A completare il cast ci sono anche attori di maggiore esperienza, come una Antonella Attili (recentemente vista ne I Peggiori) piuttosto convincente e un magnifico Federico Pacifici nel ruolo dei genitori del protagonista. Il sempre bravo Stefano Fresi, volto noto soprattutto per le commedie di successo, si conferma padrone della scena, ma il suo carisma sicuro, altrove anima dei personaggi, qui ci restituisce un prete dai contorni forse un po’ troppo netti: il suo parroco ruba involontariamente la scena, e l’insieme della pellicola non riesce a trarne beneficio. Barbara Bobulova, sulla cui esperienza non si discute, è in realtà l’unica scelta di casting veramente inadatta al personaggio creato sulla pagina: il suo aspetto attraente, la sua parlata sempre pulita e cristallina e una declamazione fin troppo stentorea sembrano del tutto incompatibili con il profilo della madre di Agnese, una donna sconfitta che cerca rifugio nella Chiesa e insiste affinché la figlia scelga la verginità per avvicinarsi al Signore. Edoardo Pesce infine merita una menzione a parte: la poliedriticità del giovane attore romano è semplicemente straordinaria e gli permette di essere perfettamente a proprio agio con qualsiasi character, dal baby sitter premuroso allo spacciatore di borgata.
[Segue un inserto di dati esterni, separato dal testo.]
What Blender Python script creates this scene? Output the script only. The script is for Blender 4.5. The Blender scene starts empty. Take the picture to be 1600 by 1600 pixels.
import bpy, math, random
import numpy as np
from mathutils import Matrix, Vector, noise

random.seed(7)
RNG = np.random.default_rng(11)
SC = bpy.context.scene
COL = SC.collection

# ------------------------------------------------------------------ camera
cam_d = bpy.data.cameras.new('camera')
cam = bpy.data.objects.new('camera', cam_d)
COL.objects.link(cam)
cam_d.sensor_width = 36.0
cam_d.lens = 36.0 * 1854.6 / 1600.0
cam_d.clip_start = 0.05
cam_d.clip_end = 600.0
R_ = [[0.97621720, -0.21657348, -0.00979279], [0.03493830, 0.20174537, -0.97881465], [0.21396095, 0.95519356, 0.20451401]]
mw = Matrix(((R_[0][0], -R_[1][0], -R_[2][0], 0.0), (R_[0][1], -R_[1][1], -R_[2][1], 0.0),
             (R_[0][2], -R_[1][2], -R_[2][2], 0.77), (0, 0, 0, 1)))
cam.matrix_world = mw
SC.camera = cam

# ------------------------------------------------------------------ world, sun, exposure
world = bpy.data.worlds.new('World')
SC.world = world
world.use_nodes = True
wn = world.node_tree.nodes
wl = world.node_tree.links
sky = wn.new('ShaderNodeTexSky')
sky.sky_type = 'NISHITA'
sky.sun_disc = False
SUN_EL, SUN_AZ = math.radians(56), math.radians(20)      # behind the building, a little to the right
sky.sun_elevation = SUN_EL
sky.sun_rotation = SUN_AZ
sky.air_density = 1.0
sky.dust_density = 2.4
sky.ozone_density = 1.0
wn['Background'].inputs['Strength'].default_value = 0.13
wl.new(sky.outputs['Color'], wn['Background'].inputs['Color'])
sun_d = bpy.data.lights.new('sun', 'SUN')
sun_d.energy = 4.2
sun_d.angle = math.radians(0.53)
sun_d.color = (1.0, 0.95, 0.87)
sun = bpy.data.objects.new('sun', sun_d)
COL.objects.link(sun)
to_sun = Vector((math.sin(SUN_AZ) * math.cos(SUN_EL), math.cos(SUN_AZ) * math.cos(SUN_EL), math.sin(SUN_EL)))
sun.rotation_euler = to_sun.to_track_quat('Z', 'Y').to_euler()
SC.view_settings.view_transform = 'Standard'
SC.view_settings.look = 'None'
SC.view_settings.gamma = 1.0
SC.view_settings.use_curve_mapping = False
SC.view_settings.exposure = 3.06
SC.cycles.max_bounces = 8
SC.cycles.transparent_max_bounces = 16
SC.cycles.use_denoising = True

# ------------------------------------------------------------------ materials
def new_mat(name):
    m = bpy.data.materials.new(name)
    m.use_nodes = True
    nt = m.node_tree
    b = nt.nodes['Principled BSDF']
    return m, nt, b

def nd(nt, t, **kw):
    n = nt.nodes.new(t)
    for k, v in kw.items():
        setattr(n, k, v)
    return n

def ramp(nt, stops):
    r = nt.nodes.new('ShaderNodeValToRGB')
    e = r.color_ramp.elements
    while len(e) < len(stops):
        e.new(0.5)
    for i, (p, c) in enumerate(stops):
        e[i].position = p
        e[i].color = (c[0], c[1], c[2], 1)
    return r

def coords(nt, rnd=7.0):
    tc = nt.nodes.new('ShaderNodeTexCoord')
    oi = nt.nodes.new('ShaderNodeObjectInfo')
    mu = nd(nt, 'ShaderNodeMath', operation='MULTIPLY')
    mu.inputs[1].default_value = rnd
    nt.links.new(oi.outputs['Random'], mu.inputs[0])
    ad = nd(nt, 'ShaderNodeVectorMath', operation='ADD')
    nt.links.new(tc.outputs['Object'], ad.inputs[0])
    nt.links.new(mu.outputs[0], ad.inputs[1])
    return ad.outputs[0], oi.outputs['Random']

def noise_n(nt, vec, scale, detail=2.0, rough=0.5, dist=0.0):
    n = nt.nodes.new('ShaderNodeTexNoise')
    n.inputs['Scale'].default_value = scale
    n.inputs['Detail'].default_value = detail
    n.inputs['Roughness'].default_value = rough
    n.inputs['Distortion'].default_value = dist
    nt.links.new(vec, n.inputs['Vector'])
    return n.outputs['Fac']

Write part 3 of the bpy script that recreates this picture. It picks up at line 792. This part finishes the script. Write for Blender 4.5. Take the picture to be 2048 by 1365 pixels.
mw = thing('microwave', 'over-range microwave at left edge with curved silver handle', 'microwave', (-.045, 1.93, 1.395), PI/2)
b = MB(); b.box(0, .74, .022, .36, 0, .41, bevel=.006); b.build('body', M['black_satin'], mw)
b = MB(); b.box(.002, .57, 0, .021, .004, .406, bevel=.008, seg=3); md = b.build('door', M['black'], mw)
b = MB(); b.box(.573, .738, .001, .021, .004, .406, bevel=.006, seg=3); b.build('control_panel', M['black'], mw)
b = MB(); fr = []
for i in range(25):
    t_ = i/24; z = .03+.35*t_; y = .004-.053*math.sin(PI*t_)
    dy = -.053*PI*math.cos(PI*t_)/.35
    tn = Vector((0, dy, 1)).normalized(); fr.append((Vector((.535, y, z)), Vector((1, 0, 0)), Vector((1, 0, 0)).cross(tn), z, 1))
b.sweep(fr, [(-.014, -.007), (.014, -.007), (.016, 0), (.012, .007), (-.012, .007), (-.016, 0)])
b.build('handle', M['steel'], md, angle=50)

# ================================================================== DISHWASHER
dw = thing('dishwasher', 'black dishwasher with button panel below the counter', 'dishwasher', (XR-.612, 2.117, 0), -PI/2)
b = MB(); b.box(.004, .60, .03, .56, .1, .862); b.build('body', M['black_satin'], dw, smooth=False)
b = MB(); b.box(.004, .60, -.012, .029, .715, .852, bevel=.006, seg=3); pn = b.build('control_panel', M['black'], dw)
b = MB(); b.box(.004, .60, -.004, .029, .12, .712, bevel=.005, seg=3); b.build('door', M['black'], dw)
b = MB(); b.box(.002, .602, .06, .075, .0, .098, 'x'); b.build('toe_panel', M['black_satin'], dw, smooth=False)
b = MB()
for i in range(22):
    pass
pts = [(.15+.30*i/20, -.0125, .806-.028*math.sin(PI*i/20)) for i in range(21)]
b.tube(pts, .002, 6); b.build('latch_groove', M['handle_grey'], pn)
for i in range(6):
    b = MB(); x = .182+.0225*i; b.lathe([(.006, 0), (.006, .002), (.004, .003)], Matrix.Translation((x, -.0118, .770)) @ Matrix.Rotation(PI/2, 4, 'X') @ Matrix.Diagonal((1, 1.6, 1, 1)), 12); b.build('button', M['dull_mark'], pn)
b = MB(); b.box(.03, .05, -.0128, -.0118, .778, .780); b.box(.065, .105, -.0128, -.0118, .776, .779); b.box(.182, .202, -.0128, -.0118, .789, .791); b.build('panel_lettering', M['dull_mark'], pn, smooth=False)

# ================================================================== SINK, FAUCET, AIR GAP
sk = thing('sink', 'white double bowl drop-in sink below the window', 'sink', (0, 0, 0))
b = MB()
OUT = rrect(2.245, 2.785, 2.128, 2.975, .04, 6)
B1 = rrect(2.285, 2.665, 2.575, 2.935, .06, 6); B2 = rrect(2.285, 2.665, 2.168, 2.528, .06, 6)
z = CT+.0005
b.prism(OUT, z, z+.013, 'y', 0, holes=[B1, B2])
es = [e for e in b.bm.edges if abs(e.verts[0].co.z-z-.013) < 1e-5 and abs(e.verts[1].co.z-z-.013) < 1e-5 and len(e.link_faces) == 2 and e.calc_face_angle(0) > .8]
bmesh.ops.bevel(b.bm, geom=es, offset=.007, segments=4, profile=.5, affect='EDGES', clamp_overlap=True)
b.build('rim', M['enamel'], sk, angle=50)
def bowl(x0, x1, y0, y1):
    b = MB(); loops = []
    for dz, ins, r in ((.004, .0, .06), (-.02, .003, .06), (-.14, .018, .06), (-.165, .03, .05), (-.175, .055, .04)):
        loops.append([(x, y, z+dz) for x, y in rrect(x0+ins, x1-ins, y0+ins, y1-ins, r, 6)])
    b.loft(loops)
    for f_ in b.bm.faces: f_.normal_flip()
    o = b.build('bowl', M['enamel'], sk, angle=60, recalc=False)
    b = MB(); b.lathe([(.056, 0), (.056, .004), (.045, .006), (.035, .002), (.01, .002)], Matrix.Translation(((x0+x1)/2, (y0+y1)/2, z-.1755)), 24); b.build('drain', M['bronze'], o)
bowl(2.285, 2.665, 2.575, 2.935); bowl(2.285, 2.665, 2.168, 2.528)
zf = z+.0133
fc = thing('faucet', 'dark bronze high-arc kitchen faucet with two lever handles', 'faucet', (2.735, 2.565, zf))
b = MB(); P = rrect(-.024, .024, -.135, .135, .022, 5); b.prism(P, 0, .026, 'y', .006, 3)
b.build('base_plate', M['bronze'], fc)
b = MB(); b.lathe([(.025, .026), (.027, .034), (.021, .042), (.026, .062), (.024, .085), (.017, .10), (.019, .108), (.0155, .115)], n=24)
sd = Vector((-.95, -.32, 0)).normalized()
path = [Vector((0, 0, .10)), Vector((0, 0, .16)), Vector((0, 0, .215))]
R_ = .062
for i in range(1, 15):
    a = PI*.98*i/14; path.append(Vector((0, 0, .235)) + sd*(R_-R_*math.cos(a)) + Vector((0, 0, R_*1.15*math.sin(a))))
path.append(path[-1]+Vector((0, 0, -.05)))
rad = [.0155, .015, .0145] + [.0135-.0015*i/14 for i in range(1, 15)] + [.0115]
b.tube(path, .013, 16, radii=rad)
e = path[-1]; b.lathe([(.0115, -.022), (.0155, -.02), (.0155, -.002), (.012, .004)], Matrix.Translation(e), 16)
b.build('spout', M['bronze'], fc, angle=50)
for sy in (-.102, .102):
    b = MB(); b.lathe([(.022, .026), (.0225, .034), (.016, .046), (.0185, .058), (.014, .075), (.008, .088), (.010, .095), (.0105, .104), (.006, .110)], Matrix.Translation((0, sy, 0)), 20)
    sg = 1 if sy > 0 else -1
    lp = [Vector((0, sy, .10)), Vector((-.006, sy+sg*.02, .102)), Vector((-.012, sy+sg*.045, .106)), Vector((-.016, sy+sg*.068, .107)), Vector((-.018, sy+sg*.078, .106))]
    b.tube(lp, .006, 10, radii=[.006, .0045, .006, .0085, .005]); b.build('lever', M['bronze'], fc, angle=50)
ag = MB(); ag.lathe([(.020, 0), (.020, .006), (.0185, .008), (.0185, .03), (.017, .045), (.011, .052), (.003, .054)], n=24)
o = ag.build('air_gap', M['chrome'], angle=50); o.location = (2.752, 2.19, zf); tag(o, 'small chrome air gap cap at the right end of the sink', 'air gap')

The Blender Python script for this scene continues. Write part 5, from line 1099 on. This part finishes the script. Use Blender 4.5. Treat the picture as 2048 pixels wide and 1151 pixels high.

In conclusione Cuori Puri è un lavoro che, se risente soprattutto di qualche scelta di casting contraddittoria, si dimostra comunque assolutamente straordinario sotto molti punti di vista, tanto più se si considera che rappresenta per De Paolis un debutto al lungometraggio. Possiamo forse segnalare qualche apparente punto morto intorno ai due terzi della pellicola, quando si ha l’impressione che la sceneggiatura indulga troppo su qualche scelta inconcludente, ma alla luce del finale sono semplicemente momenti nei quali l’autore posiziona intelligentemente i pezzi sulla scacchiera in attesa dello scacco matto finale. De Paolis si trova in una posizione privilegiata rispetto a qualche suo collega: se infatti ha dovuto autoprodursi con la sua Young Films, ha comunque potuto beneficiare della coproduzione di Rai Cinema, e soprattutto è stato (fortunatamente) ben distribuito dalla Cinema Srl di proprietà del padre Valerio De Paolis, lo storico fondatore di BiM Distribuzione. Né la coproduzione né la distribuzione tolgono però nulla al suo talento, e se il prosieguo della sua carriera cinematografica si dimostrerà in continuità col debutto (e magari addirittura migliore) allora potremo dire che il cinema italiano ha trovato un nuovo, grandissimo regista.